おそらく、「国際的」な比較がなされるときには、FrenchやGermanに該当する言葉として、Japaneseに該当する「日本語」と言う用語が要請されるのだろう。しかし、日本ではなぜかそれが「国語」と言い習わされてきた。その系譜を分析する仕事は何かあるだろうけれど、それを参照するまでもなく、教科名を「日本語」ではなく「国語」とする言語ゲームが、内向きに閉じたものであり、他言語とのかかわりを自国中心的に配置するものであることは、見て取れる。自国の言語だけは、国名を消去して、他の言語との国際的な関わりの外においてしまう。「日本語」、と言えば、他の言語の中のひとつとして、国際的な場のなかに開かれた用語になるだろうが、「国語」というレッテルは、世界に開かれた日本語研究とは別の、閉じた領域を名指すかのようだ。

水村美苗の書名は『国語が亡びるとき』ではなく、『日本語が亡びるとき』である必然性があった。しかし、その本の中で、「日本語教育」と「国語教育」との間の捩れは無くならない。何か捩れがあることが示されているだけだ。

たとえば、「『国語』という教科名を『日本語』に改める」という政策提言を考えてみることもできる。大蔵省を財務省に変えることに意味があった程度には、有意義な改革となるかもしれない。そのような提言がすでになされたことがあるのか、「国語」と「日本語」、「国文学」と「日本文学」「国史」と「日本史」といった差異を生んでいる言語ゲーム間の確執について、いままでどのような議論がなされてきたのか、私は不勉強にして知らない。

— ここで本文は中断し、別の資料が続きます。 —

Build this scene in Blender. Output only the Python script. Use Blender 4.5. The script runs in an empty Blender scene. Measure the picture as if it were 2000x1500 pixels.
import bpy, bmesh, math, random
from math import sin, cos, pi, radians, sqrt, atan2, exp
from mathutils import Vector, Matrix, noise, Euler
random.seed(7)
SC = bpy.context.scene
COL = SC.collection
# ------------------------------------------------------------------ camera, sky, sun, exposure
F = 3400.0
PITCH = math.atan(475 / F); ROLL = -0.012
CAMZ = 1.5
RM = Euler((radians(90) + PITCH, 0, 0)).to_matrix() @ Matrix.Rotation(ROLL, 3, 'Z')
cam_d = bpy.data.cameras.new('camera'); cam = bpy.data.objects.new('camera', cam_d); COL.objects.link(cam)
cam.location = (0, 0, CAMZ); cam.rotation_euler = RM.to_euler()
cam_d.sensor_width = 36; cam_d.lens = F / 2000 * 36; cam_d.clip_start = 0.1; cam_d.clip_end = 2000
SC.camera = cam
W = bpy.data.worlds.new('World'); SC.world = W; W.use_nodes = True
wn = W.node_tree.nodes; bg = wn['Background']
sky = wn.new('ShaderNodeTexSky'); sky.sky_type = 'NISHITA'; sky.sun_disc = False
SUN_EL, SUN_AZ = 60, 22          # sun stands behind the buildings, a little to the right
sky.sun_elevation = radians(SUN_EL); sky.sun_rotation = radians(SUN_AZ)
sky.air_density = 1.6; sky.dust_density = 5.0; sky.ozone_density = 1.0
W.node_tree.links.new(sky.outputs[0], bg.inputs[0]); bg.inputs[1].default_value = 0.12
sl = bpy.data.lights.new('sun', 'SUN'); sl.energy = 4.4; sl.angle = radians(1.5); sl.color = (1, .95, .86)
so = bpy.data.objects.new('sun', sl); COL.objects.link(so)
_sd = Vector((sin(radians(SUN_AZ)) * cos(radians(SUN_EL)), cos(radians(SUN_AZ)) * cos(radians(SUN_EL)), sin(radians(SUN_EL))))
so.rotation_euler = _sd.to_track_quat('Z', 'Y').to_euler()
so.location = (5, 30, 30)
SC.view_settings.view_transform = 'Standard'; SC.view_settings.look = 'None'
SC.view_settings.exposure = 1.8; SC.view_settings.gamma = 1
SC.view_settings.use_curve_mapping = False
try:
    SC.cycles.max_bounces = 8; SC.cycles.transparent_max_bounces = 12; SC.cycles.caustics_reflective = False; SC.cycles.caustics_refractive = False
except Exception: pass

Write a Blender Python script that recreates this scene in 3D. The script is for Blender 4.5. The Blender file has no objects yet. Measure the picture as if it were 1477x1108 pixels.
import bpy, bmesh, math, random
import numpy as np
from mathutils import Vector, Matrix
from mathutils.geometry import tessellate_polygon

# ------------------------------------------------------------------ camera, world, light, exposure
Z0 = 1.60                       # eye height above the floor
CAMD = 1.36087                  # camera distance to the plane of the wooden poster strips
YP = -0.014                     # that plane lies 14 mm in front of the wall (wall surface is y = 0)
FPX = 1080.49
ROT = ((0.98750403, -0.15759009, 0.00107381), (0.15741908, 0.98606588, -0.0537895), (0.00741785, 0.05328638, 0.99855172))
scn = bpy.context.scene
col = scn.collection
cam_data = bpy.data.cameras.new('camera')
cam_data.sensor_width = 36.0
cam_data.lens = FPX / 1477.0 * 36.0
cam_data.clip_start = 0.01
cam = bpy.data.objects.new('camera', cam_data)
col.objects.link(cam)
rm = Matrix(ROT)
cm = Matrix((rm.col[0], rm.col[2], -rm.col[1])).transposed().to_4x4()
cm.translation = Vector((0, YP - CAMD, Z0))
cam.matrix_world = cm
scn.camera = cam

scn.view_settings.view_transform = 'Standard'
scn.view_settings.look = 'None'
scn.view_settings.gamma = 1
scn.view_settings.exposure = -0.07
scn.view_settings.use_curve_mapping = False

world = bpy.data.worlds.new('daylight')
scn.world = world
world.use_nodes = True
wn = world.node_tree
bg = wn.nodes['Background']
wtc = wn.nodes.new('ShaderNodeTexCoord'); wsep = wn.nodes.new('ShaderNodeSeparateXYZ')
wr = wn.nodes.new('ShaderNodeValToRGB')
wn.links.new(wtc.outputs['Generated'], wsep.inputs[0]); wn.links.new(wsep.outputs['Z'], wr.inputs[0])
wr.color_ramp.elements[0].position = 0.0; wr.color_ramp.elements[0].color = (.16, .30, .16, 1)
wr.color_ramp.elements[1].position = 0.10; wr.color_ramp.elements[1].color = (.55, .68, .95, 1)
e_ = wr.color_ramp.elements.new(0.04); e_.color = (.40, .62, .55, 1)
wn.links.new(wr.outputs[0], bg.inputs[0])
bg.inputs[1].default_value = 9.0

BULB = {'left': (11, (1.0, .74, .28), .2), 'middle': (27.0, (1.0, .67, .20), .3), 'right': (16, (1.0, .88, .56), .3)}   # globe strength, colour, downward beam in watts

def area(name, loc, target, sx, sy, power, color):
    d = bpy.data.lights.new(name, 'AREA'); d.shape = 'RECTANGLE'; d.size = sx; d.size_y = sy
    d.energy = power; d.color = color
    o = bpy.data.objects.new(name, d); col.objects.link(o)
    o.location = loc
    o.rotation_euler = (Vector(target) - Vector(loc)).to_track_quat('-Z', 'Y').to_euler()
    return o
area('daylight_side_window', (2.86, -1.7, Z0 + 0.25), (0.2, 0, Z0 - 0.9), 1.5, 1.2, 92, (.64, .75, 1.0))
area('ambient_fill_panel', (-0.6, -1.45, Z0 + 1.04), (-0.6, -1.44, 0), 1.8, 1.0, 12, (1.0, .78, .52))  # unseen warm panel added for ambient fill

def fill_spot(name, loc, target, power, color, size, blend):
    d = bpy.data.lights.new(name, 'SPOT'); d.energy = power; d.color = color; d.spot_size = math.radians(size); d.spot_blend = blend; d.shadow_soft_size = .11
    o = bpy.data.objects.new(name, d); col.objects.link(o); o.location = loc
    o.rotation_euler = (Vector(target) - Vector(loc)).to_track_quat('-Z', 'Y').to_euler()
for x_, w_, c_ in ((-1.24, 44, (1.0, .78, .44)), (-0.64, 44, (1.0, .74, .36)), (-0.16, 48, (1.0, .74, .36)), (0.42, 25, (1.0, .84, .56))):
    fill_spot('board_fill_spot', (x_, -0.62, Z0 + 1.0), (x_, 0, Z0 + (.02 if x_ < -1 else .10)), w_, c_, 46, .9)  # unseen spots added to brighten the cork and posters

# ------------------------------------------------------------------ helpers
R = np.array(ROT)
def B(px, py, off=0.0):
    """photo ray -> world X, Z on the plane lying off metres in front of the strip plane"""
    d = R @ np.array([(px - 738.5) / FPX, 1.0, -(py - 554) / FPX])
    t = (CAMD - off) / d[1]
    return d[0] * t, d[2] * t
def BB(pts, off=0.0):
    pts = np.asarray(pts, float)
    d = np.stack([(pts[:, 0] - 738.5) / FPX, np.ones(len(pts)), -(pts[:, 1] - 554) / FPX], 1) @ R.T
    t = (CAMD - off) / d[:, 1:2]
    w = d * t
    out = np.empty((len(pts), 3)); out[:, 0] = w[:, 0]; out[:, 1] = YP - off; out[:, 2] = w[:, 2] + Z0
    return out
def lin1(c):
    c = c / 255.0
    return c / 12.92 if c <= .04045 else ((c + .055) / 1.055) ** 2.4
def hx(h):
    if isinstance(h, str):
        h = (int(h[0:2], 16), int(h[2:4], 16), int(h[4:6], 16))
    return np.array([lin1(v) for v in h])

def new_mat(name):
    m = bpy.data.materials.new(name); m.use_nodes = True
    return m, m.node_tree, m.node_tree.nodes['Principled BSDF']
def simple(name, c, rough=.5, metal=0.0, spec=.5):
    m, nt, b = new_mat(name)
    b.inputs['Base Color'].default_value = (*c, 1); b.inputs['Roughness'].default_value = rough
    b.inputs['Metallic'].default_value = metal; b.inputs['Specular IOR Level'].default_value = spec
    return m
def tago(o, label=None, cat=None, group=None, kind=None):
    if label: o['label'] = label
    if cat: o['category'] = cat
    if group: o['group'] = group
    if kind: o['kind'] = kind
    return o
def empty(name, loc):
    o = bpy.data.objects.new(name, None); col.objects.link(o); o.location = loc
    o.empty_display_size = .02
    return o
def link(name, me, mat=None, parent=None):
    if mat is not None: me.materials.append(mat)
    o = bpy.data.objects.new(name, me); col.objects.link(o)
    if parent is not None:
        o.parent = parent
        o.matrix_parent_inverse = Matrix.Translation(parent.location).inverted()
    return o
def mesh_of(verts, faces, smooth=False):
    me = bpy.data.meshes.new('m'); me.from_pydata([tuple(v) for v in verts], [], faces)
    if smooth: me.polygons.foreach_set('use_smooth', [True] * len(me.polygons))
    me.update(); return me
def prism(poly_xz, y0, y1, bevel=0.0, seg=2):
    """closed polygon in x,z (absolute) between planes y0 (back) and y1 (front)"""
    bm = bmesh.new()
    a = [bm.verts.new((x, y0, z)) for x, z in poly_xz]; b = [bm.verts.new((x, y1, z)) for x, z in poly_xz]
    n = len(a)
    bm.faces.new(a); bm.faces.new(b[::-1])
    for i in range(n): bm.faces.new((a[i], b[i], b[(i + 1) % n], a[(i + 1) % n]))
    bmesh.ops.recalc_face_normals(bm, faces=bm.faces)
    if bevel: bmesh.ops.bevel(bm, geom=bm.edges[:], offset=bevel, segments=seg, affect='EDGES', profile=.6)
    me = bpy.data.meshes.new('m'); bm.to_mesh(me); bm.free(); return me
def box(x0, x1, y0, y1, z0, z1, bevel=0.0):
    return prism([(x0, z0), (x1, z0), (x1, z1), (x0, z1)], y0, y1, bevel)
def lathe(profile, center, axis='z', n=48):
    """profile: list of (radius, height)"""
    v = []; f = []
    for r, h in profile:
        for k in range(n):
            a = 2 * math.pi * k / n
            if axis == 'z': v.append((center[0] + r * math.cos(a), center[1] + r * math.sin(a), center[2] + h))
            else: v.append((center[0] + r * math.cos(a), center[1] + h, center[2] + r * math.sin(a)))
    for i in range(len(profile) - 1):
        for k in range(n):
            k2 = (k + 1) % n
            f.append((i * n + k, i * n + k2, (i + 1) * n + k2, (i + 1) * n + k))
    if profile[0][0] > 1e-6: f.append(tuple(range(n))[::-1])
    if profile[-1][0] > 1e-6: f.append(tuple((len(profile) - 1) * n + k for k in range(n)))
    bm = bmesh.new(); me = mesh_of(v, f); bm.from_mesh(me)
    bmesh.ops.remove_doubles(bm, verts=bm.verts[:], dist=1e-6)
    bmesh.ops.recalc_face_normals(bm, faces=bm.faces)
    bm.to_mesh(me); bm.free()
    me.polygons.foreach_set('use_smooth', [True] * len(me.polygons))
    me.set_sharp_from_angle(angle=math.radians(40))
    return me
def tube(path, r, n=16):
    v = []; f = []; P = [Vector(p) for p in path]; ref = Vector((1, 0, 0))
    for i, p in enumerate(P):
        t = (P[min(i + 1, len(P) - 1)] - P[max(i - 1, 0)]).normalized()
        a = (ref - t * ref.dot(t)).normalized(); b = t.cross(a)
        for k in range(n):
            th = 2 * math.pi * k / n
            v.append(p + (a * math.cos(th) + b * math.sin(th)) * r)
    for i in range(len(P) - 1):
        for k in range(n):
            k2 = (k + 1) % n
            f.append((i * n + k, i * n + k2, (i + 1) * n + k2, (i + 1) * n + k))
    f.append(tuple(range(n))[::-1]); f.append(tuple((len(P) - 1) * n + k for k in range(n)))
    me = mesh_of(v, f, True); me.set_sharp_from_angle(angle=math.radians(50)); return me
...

ともかく、この差異に、「国語」教育が克服すべきであり、それが構造的に克服できないまま据え置かれるであろう問題の所在が象徴されているように見える。この捩れは、日本語をめぐるさまざまな世界的な知的営為と日本における教育政策の立案と日本列島のあらゆる学校の実際の教育現場でおきている問題との間にあるだろう不幸なディスコミュニケーションを象徴するかのようだ。

水村美苗は、その問題に触れ、その問題をまさに生きながら、批評的に問題を精緻化することをせずに、素通りしてしまっているようだ。だから、水村美苗には、具体的な国語教育改革の提言ができない。水村美苗が言っていることは、「近代日本の小説の古典を読むための授業時間を増やすべきだ」という一文に要約できてしまう。

単に授業時間を増やしただけなら、昼寝時間が増えるだけかもしれないし、それだけじゃ実効性ある改革にならないでしょって簡単に突っ込めてしまうくらいの情けない提言しかできないし、なんたることか、そこで力尽きてしまっているのだ。そのことを考えて見なければならない。